### [To be done]
Give a verbatim copy of the lines below, minus the pictures.
+--
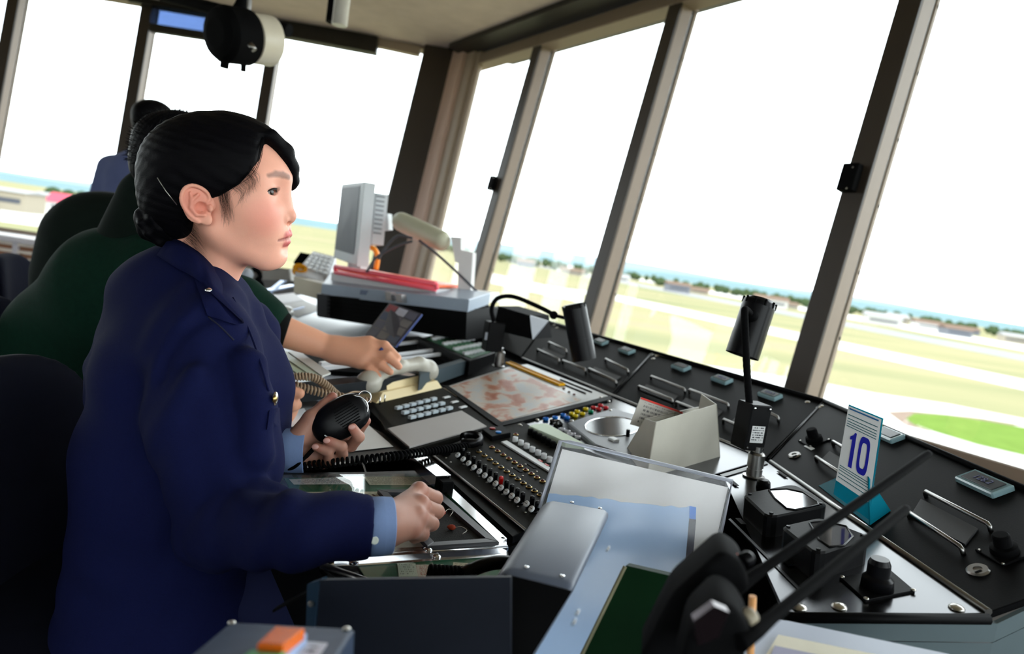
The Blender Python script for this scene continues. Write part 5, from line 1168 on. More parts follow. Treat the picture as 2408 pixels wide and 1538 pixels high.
def sd_handset(P):
    P = P.astype(np.float32); l, r = pt(.04, .035, .034), pt(.93, .04, .034); ax = nrm(ez*1.0)
    d = smin(ell(P, l+ax*.006, (.029, .029, .026)), ell(P, r+ax*.006, (.029, .029, .026)), .004)
    h = chain(P, [l+ax*.014, pt(.2, .037, .060), pt(.5, .04, .064), pt(.8, .04, .062), r+ax*.014], [.021, .0165, .0150, .0165, .021], .012)
    d = smin(d, h, .012); return smax(d, -(P-np.float32(l-ax*.012))@np.float32(ax), .003)
v_, f_ = polygonize(sd_handset, np.minimum(a_, b_)-.06, np.maximum(a_, b_)+.13, .0028, 1); me = np_mesh('handset', [(v_, f_)]); me.transform(Matrix.Translation(-base(ph))); link('handset', me, tele_g, ph)
MB().tube([pt(.10, -.004, .001), pt(.10, -.004, .02)], .0018, 6).build('clip', chrome, ph); MB().tube([pt(.0, -.012, .001), pt(.0, -.012, .02)], .0018, 6).build('clip', chrome, ph)
tan_c = mat('tan coiled cord', s2l(150, 126, 100), .5); zt_ = .80
coil(oy(676, 886, 1.27), oy(800, 935, 1.33), 22, .0062, .0022, mid=oy(742, 890, 1.29)).build('coiled_cord', tan_c, ph)
coil(oy(690, 905, 1.27), oy(868, 945, 1.34), 22, .0065, .0023, mid=oy(775, 928, 1.30)).build('coiled_cord', tan_c, ph)
MB().tube(spline([oy(800, 935, 1.33), oy(830, 922, 1.36), pt(.0, .04, .02)], 16), .002, 6).build('cord_tail', tan_c, ph)
# grey desk behind the officer and the strip bay
desk_g = mat('blue grey desk surface', s2l(176, 184, 194), .4, var=.04); ZR = .765
rd = thing('rear_desk', 'long blue grey desk running to the far windows behind the telephone', 'desk', (*oz(760, 780, ZR)[:2], 0))
MB().slab([oz(x, y, ZR) for x, y in [(470, 860), (640, 905), (860, 905), (1040, 880), (1128, 800), (1150, 760), (900, 695), (560, 692), (330, 730)]], (0, 0, 1), .05, .002).build('desk_top', desk_g, rd)
MB().slab([oz(x, y, ZR-.03) for x, y in [(500, 835), (640, 850), (780, 840), (900, 800), (960, 760), (880, 705), (560, 702), (380, 730)]], (0, 0, 1), ZR-.005).build('plinth', black_m, rd)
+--
### [Task answer]
The Blender Python script for this scene continues. Write part 5, from line 1168 on. More parts follow. Treat the picture as 2408 pixels wide and 1538 pixels high.
def sd_handset(P):
    P = P.astype(np.float32); l, r = pt(.04, .035, .034), pt(.93, .04, .034); ax = nrm(ez*1.0)
    d = smin(ell(P, l+ax*.006, (.029, .029, .026)), ell(P, r+ax*.006, (.029, .029, .026)), .004)
    h = chain(P, [l+ax*.014, pt(.2, .037, .060), pt(.5, .04, .064), pt(.8, .04, .062), r+ax*.014], [.021, .0165, .0150, .0165, .021], .012)
    d = smin(d, h, .012); return smax(d, -(P-np.float32(l-ax*.012))@np.float32(ax), .003)
v_, f_ = polygonize(sd_handset, np.minimum(a_, b_)-.06, np.maximum(a_, b_)+.13, .0028, 1); me = np_mesh('handset', [(v_, f_)]); me.transform(Matrix.Translation(-base(ph))); link('handset', me, tele_g, ph)
MB().tube([pt(.10, -.004, .001), pt(.10, -.004, .02)], .0018, 6).build('clip', chrome, ph); MB().tube([pt(.0, -.012, .001), pt(.0, -.012, .02)], .0018, 6).build('clip', chrome, ph)
tan_c = mat('tan coiled cord', s2l(150, 126, 100), .5); zt_ = .80
coil(oy(676, 886, 1.27), oy(800, 935, 1.33), 22, .0062, .0022, mid=oy(742, 890, 1.29)).build('coiled_cord', tan_c, ph)
coil(oy(690, 905, 1.27), oy(868, 945, 1.34), 22, .0065, .0023, mid=oy(775, 928, 1.30)).build('coiled_cord', tan_c, ph)
MB().tube(spline([oy(800, 935, 1.33), oy(830, 922, 1.36), pt(.0, .04, .02)], 16), .002, 6).build('cord_tail', tan_c, ph)
# grey desk behind the officer and the strip bay
desk_g = mat('blue grey desk surface', s2l(176, 184, 194), .4, var=.04); ZR = .765
rd = thing('rear_desk', 'long blue grey desk running to the far windows behind the telephone', 'desk', (*oz(760, 780, ZR)[:2], 0))
MB().slab([oz(x, y, ZR) for x, y in [(470, 860), (640, 905), (860, 905), (1040, 880), (1128, 800), (1150, 760), (900, 695), (560, 692), (330, 730)]], (0, 0, 1), .05, .002).build('desk_top', desk_g, rd)
MB().slab([oz(x, y, ZR-.03) for x, y in [(500, 835), (640, 850), (780, 840), (900, 800), (960, 760), (880, 705), (560, 702), (380, 730)]], (0, 0, 1), ZR-.005).build('plinth', black_m, rd)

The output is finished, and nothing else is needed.